13 thoughts on “Contactless might cost more than Oyster”

  1. Very interesting – it hadn’t occurred to me that this might affect non-Railcard users, and thus that there might be a discrepancy between Oyster and PAYG!

  2. Hi Mike,
    I used a 16-25 railcard tied to an Oyster until 2015 and received 1/3 off journeys travelling between Abbey Wood and Oxford Circus which started before 0630. I am looking into getting a 26-30 railcard and wonder if this will still be possible for an Oyster card in 2019 given the language on the railcard website:
    “A £12 minimum fare applies for journeys starting between 4.30am-10am Monday to Friday”
    Are you able to clarify if I’d still receive 1/3 off?

    • Hi Harry,

      Yes, the individual restrictions of each railcard don’t apply when used with Oyster. You get 1/3 off all off-peak single fares and the off-peak cap.

  3. Last week, I was travelling between Hendon Central and Kings Cross St. Pancras. My firs trips were off-peak but I did later make a few peak journeys within zones 1 and 2 and finally back to zone 3. Here’s a screenshot of my oyster history for that day:

    Have I stumbled upon a loophole using my railcard?

    • Hi Khalil,

      No. The off-peak cap applies to all journeys after 0930, including during the afternoon peak.
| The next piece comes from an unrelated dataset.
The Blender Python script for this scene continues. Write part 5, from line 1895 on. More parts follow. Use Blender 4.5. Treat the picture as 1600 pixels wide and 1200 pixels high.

  4. Beware that if you have a railcard attached to your oyster card and a contactless card also attached to your oyster card, using the contactless card will not give you your railcard discount. Nor will tfl refund the discount amount if you use the contactless card. This is not advertised anywhere I can see.

    • Hi Peter,

      Thanks for this. To clarify the confusion, you don’t add a contactless card to an Oyster card, you add it to your TfL account. You can have as many cards as you like on one account (I had ten at one stage). A railcard discount is applied to a specific Oyster card, not every card on an account. As you’ve discovered, you can’t add railcards to contactless cards or devices.

  5. I’ve been using my contactless debit card for the last year to get into London for work meetings – mostly non-peak times but sometimes peak. I assumed it would cap but looking at my card statements closely the same return journey from zone 3 – zone 1 was costing about £12 and when I used an oyster yesterday it was £7.30. TFL have ben making a fortune off me!

    • Hi Kate,

      As you know, we are looking into this off-site because there is clearly something very wrong going on.

  6. In September, in reply to a question about the £12 minimum fare [before 10am Mon-Fri] on a 26-30 Railcard you said “the individual restrictions of each railcard don’t apply when used with Oyster”, in other words you could link it to Oyster and get 1/3 off all off-peak fares.

    In that case, is there any logical reason for not allowing a Network Railcard to be linked to Oyster for the same benefit? There have been comments on this site about staff linking Network Cards “by mistake”, and I’ve heard of this happening anecdotally too. I know the TfL site still says that a Network Card can’t be linked, but I’m wondering whether this is tacitly allowed now, or perhaps soon will be.

    • Hi Sean,

      Ultimately the decision about railcards rests with the Rail Delivery Group, the umbrella organisation representing TOCs. They are happy to release cheap off-peak fares on the 16-25 and 26-30 railcards at 0930 because there is no discount on fares in the peak. It’s similar enough for them.

      The Network Card has a minimum fare that applies all day on weekdays and this doesn’t fit in with the TfL model. Staff shouldn’t be adding Network cards and there is always the possibility that an RPI might take action if they find one linked.

      As to the future, more and more extensions are being added where cheaper super off-peak fares are offered at weekends. Oyster can’t handle that at the moment, but when it finally moves to the same backend processing as contactless then there is a possibility that a weekend and bank holiday fare might be introduced. If that happens they might take the opportunity to allow Network card discounts at weekends only. I mut stress that this is pure speculation on my part at the moment.

  7. Thanks Mike. I’ve got a Senior Railcard myself and was highly sceptical about linking a Network Railcard, but a friend was convinced it was now a bona fide option on the TfL system. The only explanation I could think of was that it was there in readiness for the backend processing you mention, but it seems more likely the staff member just made a mistake.

    • Hi Sean,

      Well there in fact is the confusion. The two options are “National Railcard” and “Disabled Persons Railcard”. The former covers 16-25, 26-30, Senior, Forces, and Gold Cards. Staff are supposed to know that the Network Railcard isn’t a valid National Railcard.